>>
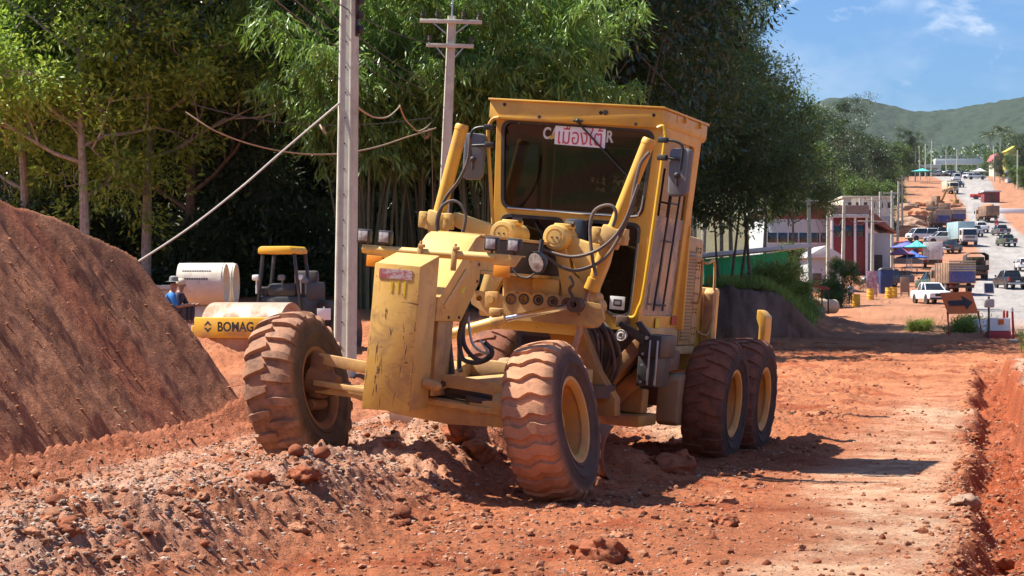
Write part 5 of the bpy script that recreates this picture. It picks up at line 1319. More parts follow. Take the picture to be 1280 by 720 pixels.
def car(kind, label, px, d, rotz, paint, group='vehicles on the road works', scale=1):
    p = at(px, d); t = thing({'pickup': 'pickup_truck', 'suv': 'suv_car', 'van': 'van', 'sedan': 'car'}[kind], label, {'pickup': 'pickup', 'suv': 'suv', 'van': 'van', 'sedan': 'car'}[kind], p, rotz, group); t.scale = (scale,)*3
    top = {'pickup': 1.74, 'suv': 1.78, 'van': 1.95, 'sedan': 1.46}[kind]; L = {'pickup': 2.6, 'suv': 2.35, 'van': 2.4, 'sedan': 2.25}[kind]; bz = 1.12 if kind != 'sedan' else .92
    mb = MB()
    hood = [(-L, .42), (-L-.02, .80), (-L+.12, bz-.10), (-1.25, bz)] if kind != 'van' else [(-L, .42), (-L-.02, .85), (-L+.1, bz), (-L+.3, bz+.02)]
    mb.prism(hood+[(L-.05, bz-.02), (L, .80), (L-.02, .45), (1.95, .40), (-1.9, .40)], 'x', -.88, .88, .07); body = mb.build('body', paint, t)
    f0, f1 = (-1.30, -.55) if kind != 'van' else (-2.05, -1.35); r0, r1 = {'pickup': (.95, .72), 'suv': (2.25, 1.95), 'van': (2.35, 2.2), 'sedan': (1.75, .95)}[kind]
    mb = MB(); frustum(mb, f0, r0, .80, bz-.02, f1+.03, r1-.03, .64, top-.07, .03); mb.build('windows', m_cglass, t)
    mb = MB(); frustum(mb, f1-.02, r1+.02, .655, top-.075, f1+.12, r1-.1, .60, top, .03)
    for sg in (-1, 1):
        for ya, yb in ((f0, f1), ((f0+r0)/2+.1, (f1+r1)/2+.1), (r0, r1)): mb.bar((sg*.80, ya, bz-.02), (sg*.648, yb, top-.06), .06, .05)
        if kind == 'suv': mb.bar((sg*.80, 1.15, bz-.02), (sg*.648, 1.05, top-.06), .06, .05)
    mb.build('roof', paint, t)
    for sg in (-1, 1):
        mb = MB(); mb.box(sg*.62-.20, sg*.62+.20, -L-.03, -L+.12, .72, .88, .03); mb.build('headlight', m_hl, t)
        mb = MB(); mb.box(sg*.78-.09, sg*.78+.09, L-.12, L+.03, .70, 1.02, .03); mb.build('tail_light', m_tail, t)
        mb = MB(); mb.box(sg*.98-.09, sg*.98+.09, f0+.02, f0+.14, bz, bz+.18, .03); mb.build('mirror', paint if kind == 'suv' else m_blk, t)
        for y in (-1.55, 1.5):
            road_wheel(t, sg*.78, y, .37, .24)
            mb = MB(); mb.lathe([(-.02, .0), (-.02, .44), (.02, .44), (.02, 0)], (sg*.862, y, .40), 'x', 20); mb.build('wheel_arch', m_blk, body)
    mb = MB(); mb.box(-.42, .42, -L-.035, -L+.05, .62, .86, .02); mb.box(-.86, .86, -L-.05, -L+.1, .36, .52, .03); mb.build('grille', m_blk, t)
    mb = MB(); mb.box(-.86, .86, L-.1, L+.08, .42, .56, .03); mb.build('bumper', m_galv if kind == 'pickup' else paint, t)
    mb = MB(); mb.box(-.20, .20, L+.005, L+.012 if kind != 'pickup' else L+.02, .64, .76, 0); mb.build('number_plate', m_wpaint, t)
    if kind == 'pickup':
        mb = MB(); mb.box(-.74, .74, 1.02, L-.12, bz-.02, bz+.006, 0); mb.build('cargo_bed', m_int, t)
    return t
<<
(What is being asked):
Skipping the pictures, transcribe each line above exactly as it appears.

(The completed task):
Write part 5 of the bpy script that recreates this picture. It picks up at line 1319. More parts follow. Take the picture to be 1280 by 720 pixels.
def car(kind, label, px, d, rotz, paint, group='vehicles on the road works', scale=1):
    p = at(px, d); t = thing({'pickup': 'pickup_truck', 'suv': 'suv_car', 'van': 'van', 'sedan': 'car'}[kind], label, {'pickup': 'pickup', 'suv': 'suv', 'van': 'van', 'sedan': 'car'}[kind], p, rotz, group); t.scale = (scale,)*3
    top = {'pickup': 1.74, 'suv': 1.78, 'van': 1.95, 'sedan': 1.46}[kind]; L = {'pickup': 2.6, 'suv': 2.35, 'van': 2.4, 'sedan': 2.25}[kind]; bz = 1.12 if kind != 'sedan' else .92
    mb = MB()
    hood = [(-L, .42), (-L-.02, .80), (-L+.12, bz-.10), (-1.25, bz)] if kind != 'van' else [(-L, .42), (-L-.02, .85), (-L+.1, bz), (-L+.3, bz+.02)]
    mb.prism(hood+[(L-.05, bz-.02), (L, .80), (L-.02, .45), (1.95, .40), (-1.9, .40)], 'x', -.88, .88, .07); body = mb.build('body', paint, t)
    f0, f1 = (-1.30, -.55) if kind != 'van' else (-2.05, -1.35); r0, r1 = {'pickup': (.95, .72), 'suv': (2.25, 1.95), 'van': (2.35, 2.2), 'sedan': (1.75, .95)}[kind]
    mb = MB(); frustum(mb, f0, r0, .80, bz-.02, f1+.03, r1-.03, .64, top-.07, .03); mb.build('windows', m_cglass, t)
    mb = MB(); frustum(mb, f1-.02, r1+.02, .655, top-.075, f1+.12, r1-.1, .60, top, .03)
    for sg in (-1, 1):
        for ya, yb in ((f0, f1), ((f0+r0)/2+.1, (f1+r1)/2+.1), (r0, r1)): mb.bar((sg*.80, ya, bz-.02), (sg*.648, yb, top-.06), .06, .05)
        if kind == 'suv': mb.bar((sg*.80, 1.15, bz-.02), (sg*.648, 1.05, top-.06), .06, .05)
    mb.build('roof', paint, t)
    for sg in (-1, 1):
        mb = MB(); mb.box(sg*.62-.20, sg*.62+.20, -L-.03, -L+.12, .72, .88, .03); mb.build('headlight', m_hl, t)
        mb = MB(); mb.box(sg*.78-.09, sg*.78+.09, L-.12, L+.03, .70, 1.02, .03); mb.build('tail_light', m_tail, t)
        mb = MB(); mb.box(sg*.98-.09, sg*.98+.09, f0+.02, f0+.14, bz, bz+.18, .03); mb.build('mirror', paint if kind == 'suv' else m_blk, t)
        for y in (-1.55, 1.5):
            road_wheel(t, sg*.78, y, .37, .24)
            mb = MB(); mb.lathe([(-.02, .0), (-.02, .44), (.02, .44), (.02, 0)], (sg*.862, y, .40), 'x', 20); mb.build('wheel_arch', m_blk, body)
    mb = MB(); mb.box(-.42, .42, -L-.035, -L+.05, .62, .86, .02); mb.box(-.86, .86, -L-.05, -L+.1, .36, .52, .03); mb.build('grille', m_blk, t)
    mb = MB(); mb.box(-.86, .86, L-.1, L+.08, .42, .56, .03); mb.build('bumper', m_galv if kind == 'pickup' else paint, t)
    mb = MB(); mb.box(-.20, .20, L+.005, L+.012 if kind != 'pickup' else L+.02, .64, .76, 0); mb.build('number_plate', m_wpaint, t)
    if kind == 'pickup':
        mb = MB(); mb.box(-.74, .74, 1.02, L-.12, bz-.02, bz+.006, 0); mb.build('cargo_bed', m_int, t)
    return t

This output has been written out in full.